İstinaf kanun yolu başvurusuna konu edilen karar hakkında; 6100 sayılı HMK’nın 355. maddesindeki düzenleme gereğince, istinaf dilekçesinde belirtilen nedenler ve kamu düzenine aykırılık bulunup bulunmadığı hususlarıyla sınırlı olarak inceleme yapılmıştır.
Erzurum ….. İcra Müdürlüğü’nün 2019/… Esas sayılı dosyası üzerinden borçlu şirket aleyhine yapılan icra takibine itiraz üzerine ilk derece mahkemesince yapılan yargılama neticesinde; davanın kabulü yönünde verilen karara karşı davalı vekili tarafından kararın kaldırılması istemi ile istinaf yasa yoluna başvurulmuştur.
Tüm dosya kapsamı birlikte değerlendirildiğinde; ilk derece mahkemesince toplanan deliller kapsamında bilirkişi incelemesine gidilmiş, alınan bilirkişi raporunun usul ve yasaya uygun olduğu, denetime ve hüküm vermeye elverişli olduğu anlaşılmış, yine keşif icra edilerek mahkeme gözlemi de değerlendirilmiş ve ayrıca ilk derece mahkemesinin olayı ve hukuki niteliği değerlendirmesi de usul ve yasaya aykırı bir yön bulunmamasına göre tarafların toplanan delillerine göre yapılan değerlendirmede de hukuka aykırılık bulunmamasına göre ilk derece mahkemesince verilen kararın usul ve yasaya uygun olduğu, bu nedenle de davalı vekilinin istinaf başvurusunun yerinde olmadığı anlaşılmakla, davalı vekilinin istinaf başvurusunun 6100 Sayılı HMK’nın 353-1-b-1. maddesi gereğince esastan reddi gerekmiş ve aşağıda yazılı şekilde hüküm kurulmuştur.
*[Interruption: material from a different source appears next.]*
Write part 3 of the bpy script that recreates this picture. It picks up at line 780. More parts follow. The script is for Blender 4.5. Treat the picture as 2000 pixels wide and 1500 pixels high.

HÜKÜM: Yukarıda açıklanan nedenlerle;
1-İlk derece mahkemesinin hükmü usul ve esas yönünden hukuka uygun bulunduğundan davalı vekilinin istinaf kanun yolu başvurusunun 6100 sayılı HMK’nın 353/(1)-b-1. maddesi uyarınca ESASTAN REDDİNE,
2-İstinaf başvurusu sırasında alınması gereken 70.656,056-TL harçtan başlangıçta alınan 17.664,02-TL harcın mahsubu ile bakiye 52.992,03-TL harcın davalıdan alınarak hazineye irat kaydına ,
3-İstinaf kanun yolu başvurusunda bulunan davalı tarafça bu aşamada yapılan yargılama giderlerinin kendi üzerinde bırakılmasına,
4-İstinaf incelemesi duruşmasız yapıldığından vekalet ücretine hükmedilmesine yer olmadığına,
5-Gerekçeli kararın taraflara tebliği ile harç tahsil müzekkeresi işlemlerinin Dairemizce yerine getirilmesine,
6-Kararın kesinleştirme ve gider avansı ikmali/iadesi işlemlerinin yerel mahkemece yerine getirilmesine,
Dosya üzerinden yapılan inceleme neticesinde HMK’nın 361. ve 362. maddeleri uyarınca gerekçeli kararın tebliğ tarihinden itibaren iki haftalık yasal süresi zarfında Yargıtay’a temyiz yolu açık olmak üzere .. tarihinde oy birliği ile karar verildi.